───── Data to use ─────

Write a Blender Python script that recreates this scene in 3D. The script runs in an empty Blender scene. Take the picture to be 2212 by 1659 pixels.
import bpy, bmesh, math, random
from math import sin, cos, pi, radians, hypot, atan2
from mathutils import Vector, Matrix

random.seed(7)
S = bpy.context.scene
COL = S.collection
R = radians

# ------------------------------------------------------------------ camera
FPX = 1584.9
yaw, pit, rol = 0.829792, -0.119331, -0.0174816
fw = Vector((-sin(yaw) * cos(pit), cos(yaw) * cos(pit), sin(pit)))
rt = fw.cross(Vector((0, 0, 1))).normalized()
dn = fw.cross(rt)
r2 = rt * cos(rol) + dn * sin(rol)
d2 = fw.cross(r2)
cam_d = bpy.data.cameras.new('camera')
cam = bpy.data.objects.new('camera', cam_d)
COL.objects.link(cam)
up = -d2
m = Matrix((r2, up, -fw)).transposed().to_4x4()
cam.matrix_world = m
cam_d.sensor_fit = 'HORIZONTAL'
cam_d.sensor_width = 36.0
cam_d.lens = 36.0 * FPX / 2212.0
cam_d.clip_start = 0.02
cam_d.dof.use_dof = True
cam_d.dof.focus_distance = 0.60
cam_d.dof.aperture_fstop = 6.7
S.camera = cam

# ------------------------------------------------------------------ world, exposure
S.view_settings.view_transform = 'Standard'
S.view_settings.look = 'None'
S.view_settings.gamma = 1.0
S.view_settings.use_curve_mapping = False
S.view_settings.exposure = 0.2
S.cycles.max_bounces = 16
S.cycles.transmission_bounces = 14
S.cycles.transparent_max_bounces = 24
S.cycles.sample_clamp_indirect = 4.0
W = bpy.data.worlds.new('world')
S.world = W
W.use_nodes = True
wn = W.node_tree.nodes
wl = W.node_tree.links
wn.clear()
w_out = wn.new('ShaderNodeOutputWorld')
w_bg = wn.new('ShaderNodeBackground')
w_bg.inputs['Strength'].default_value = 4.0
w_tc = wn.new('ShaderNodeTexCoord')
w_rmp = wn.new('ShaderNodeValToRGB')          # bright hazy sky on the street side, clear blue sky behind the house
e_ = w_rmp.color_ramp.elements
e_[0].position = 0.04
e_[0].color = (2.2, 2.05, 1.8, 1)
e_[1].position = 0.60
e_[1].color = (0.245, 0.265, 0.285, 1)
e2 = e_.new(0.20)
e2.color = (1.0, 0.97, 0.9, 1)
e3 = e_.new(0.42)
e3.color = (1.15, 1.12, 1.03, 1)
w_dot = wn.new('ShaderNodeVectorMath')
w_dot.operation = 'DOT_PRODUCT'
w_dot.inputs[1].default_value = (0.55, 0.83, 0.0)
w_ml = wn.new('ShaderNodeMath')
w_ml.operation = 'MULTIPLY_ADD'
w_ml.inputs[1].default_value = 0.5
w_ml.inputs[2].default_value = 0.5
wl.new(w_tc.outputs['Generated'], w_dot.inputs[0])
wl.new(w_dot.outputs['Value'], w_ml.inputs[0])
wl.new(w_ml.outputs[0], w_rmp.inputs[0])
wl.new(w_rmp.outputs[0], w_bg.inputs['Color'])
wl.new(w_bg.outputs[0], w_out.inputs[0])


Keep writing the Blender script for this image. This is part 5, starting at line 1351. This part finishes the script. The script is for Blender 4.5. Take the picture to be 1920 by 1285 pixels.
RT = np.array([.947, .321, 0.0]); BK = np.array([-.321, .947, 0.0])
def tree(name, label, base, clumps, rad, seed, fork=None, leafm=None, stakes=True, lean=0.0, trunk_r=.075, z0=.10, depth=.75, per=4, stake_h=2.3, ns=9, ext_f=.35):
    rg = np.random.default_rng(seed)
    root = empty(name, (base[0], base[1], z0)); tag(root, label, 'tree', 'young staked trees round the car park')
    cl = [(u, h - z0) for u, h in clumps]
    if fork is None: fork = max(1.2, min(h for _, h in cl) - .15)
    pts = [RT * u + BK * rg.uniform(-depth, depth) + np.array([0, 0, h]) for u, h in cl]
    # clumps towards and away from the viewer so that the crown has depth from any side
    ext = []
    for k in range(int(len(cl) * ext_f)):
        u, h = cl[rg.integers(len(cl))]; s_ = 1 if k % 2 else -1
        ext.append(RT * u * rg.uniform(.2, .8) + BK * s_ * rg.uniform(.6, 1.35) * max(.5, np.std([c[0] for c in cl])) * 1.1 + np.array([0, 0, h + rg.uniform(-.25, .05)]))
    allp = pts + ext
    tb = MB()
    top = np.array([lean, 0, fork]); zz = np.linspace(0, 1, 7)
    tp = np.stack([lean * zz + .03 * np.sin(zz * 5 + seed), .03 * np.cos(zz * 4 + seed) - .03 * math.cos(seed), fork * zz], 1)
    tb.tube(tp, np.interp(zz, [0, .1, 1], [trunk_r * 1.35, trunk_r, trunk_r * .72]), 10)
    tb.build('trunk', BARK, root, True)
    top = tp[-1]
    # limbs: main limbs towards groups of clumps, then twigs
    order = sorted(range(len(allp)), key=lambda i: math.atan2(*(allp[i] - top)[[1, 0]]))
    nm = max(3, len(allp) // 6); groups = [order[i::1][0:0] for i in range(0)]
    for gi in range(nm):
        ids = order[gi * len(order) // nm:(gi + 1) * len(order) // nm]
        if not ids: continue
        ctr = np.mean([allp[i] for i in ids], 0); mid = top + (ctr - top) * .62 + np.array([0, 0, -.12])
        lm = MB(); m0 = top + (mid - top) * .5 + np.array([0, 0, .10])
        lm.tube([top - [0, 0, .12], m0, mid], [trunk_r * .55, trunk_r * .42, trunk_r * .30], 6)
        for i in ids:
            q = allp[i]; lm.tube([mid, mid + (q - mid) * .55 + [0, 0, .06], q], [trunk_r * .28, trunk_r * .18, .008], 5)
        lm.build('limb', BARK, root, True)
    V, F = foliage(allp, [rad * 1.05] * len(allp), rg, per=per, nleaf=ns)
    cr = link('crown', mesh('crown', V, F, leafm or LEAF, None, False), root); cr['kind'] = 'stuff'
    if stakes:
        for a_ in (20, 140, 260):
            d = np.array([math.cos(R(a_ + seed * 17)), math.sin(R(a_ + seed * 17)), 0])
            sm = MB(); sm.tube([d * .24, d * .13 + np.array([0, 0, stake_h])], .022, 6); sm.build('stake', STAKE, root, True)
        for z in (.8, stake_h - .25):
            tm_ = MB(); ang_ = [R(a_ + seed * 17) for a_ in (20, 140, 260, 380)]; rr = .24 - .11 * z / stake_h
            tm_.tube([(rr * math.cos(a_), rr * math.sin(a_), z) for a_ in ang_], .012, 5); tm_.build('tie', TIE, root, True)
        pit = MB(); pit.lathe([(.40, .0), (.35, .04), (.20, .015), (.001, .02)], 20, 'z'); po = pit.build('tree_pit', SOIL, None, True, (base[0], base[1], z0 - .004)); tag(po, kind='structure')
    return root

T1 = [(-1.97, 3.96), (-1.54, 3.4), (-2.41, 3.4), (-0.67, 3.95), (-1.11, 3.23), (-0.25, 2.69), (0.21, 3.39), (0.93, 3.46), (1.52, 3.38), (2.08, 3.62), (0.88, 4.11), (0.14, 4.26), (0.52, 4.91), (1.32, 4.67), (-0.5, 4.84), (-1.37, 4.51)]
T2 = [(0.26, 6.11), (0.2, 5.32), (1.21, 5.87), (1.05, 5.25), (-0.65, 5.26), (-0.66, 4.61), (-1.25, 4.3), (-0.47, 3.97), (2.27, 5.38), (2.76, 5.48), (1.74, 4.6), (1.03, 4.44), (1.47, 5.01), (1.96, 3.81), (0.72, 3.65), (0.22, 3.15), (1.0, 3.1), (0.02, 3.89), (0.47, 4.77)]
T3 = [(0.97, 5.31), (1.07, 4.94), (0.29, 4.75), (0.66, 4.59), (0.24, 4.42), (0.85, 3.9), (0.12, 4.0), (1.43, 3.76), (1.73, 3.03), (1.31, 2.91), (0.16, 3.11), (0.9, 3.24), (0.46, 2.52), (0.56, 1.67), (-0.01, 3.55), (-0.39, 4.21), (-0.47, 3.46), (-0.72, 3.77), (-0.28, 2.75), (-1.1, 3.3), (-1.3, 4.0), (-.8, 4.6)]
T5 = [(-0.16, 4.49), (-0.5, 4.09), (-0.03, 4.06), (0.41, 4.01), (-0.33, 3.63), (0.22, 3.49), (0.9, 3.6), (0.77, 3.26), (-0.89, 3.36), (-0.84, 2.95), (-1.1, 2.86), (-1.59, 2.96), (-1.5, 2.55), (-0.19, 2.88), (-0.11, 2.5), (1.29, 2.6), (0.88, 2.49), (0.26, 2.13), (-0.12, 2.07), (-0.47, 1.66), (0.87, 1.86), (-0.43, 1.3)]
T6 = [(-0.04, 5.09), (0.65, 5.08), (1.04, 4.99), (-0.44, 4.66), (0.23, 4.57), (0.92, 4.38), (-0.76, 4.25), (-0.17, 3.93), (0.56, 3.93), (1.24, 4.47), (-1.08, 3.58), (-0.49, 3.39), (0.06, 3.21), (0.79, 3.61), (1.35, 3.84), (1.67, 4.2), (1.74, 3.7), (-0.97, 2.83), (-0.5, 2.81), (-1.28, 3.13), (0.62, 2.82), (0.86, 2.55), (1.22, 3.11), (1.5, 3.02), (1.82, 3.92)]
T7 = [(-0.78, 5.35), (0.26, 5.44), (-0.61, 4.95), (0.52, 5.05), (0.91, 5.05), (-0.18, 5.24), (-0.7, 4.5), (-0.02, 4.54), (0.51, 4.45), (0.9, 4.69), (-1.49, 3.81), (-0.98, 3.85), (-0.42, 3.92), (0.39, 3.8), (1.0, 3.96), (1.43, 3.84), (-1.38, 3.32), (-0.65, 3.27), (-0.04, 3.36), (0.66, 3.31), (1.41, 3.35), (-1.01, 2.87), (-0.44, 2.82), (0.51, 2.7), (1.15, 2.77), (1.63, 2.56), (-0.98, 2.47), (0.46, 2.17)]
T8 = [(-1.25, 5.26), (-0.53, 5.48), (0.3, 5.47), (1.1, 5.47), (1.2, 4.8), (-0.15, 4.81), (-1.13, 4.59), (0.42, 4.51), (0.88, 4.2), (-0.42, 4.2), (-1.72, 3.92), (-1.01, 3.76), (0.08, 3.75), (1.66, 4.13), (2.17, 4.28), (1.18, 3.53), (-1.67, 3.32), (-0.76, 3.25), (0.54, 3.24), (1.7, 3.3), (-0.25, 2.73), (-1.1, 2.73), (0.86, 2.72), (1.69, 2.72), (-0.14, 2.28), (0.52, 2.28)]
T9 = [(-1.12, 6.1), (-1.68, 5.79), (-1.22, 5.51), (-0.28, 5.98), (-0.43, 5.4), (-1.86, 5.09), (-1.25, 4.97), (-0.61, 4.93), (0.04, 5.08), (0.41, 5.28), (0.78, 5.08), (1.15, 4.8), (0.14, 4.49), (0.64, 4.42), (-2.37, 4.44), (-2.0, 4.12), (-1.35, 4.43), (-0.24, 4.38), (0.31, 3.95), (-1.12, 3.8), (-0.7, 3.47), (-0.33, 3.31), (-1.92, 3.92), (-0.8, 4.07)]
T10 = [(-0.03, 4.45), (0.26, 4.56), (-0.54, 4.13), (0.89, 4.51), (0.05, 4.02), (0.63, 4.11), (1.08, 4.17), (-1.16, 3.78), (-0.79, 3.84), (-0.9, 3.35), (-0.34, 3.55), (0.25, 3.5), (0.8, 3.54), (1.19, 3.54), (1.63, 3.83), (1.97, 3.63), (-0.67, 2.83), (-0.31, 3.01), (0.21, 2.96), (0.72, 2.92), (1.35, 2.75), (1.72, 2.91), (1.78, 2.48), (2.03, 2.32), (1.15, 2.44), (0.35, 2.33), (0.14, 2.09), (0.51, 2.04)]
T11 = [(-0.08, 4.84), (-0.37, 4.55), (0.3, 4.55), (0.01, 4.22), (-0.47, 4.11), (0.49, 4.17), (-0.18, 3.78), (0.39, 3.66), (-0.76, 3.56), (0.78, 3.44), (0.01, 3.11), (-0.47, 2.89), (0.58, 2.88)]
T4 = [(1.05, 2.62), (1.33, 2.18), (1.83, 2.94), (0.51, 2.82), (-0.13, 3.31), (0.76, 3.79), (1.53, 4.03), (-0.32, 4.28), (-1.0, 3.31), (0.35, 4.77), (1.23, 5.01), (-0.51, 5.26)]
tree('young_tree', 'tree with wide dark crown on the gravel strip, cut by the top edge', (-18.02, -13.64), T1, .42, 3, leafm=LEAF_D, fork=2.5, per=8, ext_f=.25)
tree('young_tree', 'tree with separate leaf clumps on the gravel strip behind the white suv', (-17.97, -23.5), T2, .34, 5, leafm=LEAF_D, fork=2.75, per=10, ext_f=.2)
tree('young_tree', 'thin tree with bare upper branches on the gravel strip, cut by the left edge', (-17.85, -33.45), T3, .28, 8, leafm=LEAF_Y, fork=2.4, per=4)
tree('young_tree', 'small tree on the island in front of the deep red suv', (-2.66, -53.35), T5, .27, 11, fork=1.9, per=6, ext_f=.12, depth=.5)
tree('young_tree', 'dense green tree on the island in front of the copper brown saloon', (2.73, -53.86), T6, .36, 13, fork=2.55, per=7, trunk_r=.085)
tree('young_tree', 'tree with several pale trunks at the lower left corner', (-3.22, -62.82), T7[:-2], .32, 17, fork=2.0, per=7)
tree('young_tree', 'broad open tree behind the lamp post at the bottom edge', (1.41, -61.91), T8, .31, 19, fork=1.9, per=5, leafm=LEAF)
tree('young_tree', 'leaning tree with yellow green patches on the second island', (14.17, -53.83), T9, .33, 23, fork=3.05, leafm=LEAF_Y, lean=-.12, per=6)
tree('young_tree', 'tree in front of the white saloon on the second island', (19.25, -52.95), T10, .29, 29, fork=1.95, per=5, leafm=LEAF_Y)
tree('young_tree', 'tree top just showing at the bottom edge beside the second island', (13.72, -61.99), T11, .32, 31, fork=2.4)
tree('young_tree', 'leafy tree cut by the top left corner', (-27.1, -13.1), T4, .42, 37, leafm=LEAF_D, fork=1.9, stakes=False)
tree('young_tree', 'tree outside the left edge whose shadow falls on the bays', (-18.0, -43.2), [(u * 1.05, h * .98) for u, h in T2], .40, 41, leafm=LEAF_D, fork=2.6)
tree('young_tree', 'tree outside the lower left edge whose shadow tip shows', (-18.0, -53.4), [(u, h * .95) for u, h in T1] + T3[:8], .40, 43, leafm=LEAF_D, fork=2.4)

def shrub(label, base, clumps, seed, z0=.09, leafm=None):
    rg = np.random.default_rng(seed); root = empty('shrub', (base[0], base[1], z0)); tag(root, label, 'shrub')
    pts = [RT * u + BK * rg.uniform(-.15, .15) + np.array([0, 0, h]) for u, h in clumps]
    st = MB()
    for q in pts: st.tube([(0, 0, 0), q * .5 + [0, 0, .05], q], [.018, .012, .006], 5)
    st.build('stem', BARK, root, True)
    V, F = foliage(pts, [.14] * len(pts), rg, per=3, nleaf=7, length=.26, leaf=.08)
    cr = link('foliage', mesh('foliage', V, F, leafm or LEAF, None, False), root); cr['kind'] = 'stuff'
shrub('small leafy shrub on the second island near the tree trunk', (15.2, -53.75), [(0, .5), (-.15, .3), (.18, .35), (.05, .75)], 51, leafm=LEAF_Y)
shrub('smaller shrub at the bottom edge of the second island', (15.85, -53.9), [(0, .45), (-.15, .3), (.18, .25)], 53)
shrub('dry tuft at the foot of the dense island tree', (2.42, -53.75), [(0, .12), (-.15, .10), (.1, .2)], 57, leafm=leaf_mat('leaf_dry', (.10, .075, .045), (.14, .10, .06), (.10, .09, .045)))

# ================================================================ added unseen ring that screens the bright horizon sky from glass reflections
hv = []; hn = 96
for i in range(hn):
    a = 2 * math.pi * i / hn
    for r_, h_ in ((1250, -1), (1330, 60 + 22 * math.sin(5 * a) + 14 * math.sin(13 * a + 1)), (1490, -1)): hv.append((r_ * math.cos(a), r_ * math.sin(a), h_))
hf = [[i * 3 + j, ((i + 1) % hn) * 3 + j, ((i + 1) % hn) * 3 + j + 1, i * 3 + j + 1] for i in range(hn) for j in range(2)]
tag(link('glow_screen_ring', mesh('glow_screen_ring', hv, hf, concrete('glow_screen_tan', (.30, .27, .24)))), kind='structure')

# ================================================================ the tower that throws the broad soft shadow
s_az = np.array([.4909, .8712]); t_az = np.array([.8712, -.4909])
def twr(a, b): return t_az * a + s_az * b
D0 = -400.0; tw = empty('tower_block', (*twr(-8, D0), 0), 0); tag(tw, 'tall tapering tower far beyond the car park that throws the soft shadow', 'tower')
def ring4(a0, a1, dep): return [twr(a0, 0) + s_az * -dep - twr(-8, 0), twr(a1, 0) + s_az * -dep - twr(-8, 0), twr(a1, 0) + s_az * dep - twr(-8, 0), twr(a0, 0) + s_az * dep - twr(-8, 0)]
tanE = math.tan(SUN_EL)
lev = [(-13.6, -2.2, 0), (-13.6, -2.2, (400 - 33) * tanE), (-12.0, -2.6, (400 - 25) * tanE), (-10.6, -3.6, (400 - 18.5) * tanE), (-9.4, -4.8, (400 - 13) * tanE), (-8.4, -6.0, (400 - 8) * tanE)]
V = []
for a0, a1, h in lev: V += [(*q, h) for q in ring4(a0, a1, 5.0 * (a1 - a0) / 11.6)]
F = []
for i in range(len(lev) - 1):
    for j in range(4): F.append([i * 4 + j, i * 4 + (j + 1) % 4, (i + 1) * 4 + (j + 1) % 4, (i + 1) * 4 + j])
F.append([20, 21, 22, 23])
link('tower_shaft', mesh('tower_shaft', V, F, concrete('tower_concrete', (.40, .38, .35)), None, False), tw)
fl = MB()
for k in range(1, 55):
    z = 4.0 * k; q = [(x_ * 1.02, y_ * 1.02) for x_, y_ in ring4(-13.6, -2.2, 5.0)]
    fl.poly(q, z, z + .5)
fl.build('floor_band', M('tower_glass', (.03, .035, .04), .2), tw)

─────

### Directions for this task
Gather every line from the listing above in which the word "scene" appears.

### Reply to the exercise
Write a Blender Python script that recreates this scene in 3D. The script runs in an empty Blender scene. Take the picture to be 2212 by 1659 pixels.
S = bpy.context.scene